HERMANN SCHLENKER'S FILM AND PHOTO COLLECTION

03.12.2020

The Hermann Schlenker's film and photo collection is one of the largest in the Weltkulturen Museum: it currently comprises 188 ethnographic films and around 7,000 catalogued slides and photographs.

Born in 1932, Hermann Schlenker first qualified as a precision mechanic and watchmaker in Stuttgart and then went on to train as a photographer and cameraman. That led him to numerous journeys around the most diverse regions of the world. However, his first trip in 1957 to Iceland and Greenland was the one that influenced him the most. He stayed there for four years, taking photos and getting to know – and love – the place and its inhabitants. Thanks to his deep affection for the place, he returned there in old age and, most notably, returned the film and photographic material which was created there.

But his later journeys were also characterised by intense experiences and deep relationships to the local people. He went on to travel to Afghanistan in 1962/63, Thailand in 1964/65, Mali in 1966, Venezuela and Colombia in 1969, India in 1970, the Nuguria Atoll in 1971, Tibet in 1972 and 1975, New Guinea in 1973/74, Cameroon in 1977/78, Brazil in 1980, Ethiopia in 1983 and Namibia in 1990. Wherever he went he captured his visual impressions and produced numerous research films which were broadcast by the International Film Foundation New York, the Institut für den Wissenschaftlichen Film (IWF) in Göttingen and several German TV channels. Parallel to his film productions he documented his impressions extensively in photographic form. The images are captivating, due to his photographic training, his fondness for ethnographic themes, the significance of the contents for research and teaching purposes, and their high aesthetic quality.

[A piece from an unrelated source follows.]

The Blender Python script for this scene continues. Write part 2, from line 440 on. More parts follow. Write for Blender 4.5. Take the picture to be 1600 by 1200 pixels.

This collection is currently being digitalised. While digitalisation initially served to ensure the long-term preservation of cultural assets, it also enables global networking and an almost unlimited process of exchange about museum-related information. It has already been possible to digitalise over 50 per cent of the Hermann Schlenker collection. Thanks to a programme to preserve cultural heritage run by the Hessen State Ministry for Higher Education, Research and the Arts, a further 2,500 analogue medium-format slides were professionally cleaned last year and subsequently transferred to a digital format. Digitalisation is always the first step, now being followed by integrating the digital data into the database, creating keywords and links to other information, the post-editing of extant textual material, and then ultimately opening the collection in the future for interested members of the public.

Schlenker himself summarizes the importance of access to collections:

‘My film work has taken me to 75 countries, and around 300 scientific research films and numerous TV documentaries have resulted from those journeys. But I never forgot my old friends in Iceland. Now I’m 80* years old. So I thought that these thousands of pictures would have a special, even historical, value, and as a good friend of Iceland I took it upon myself to transport three crates, in order to return what the country gave to me back then.’

* The quotation comes from a 2012 interview in Reykjavik; Hermann Schlenker is now 88 and is still in active contact with the Weltkulturen Museum.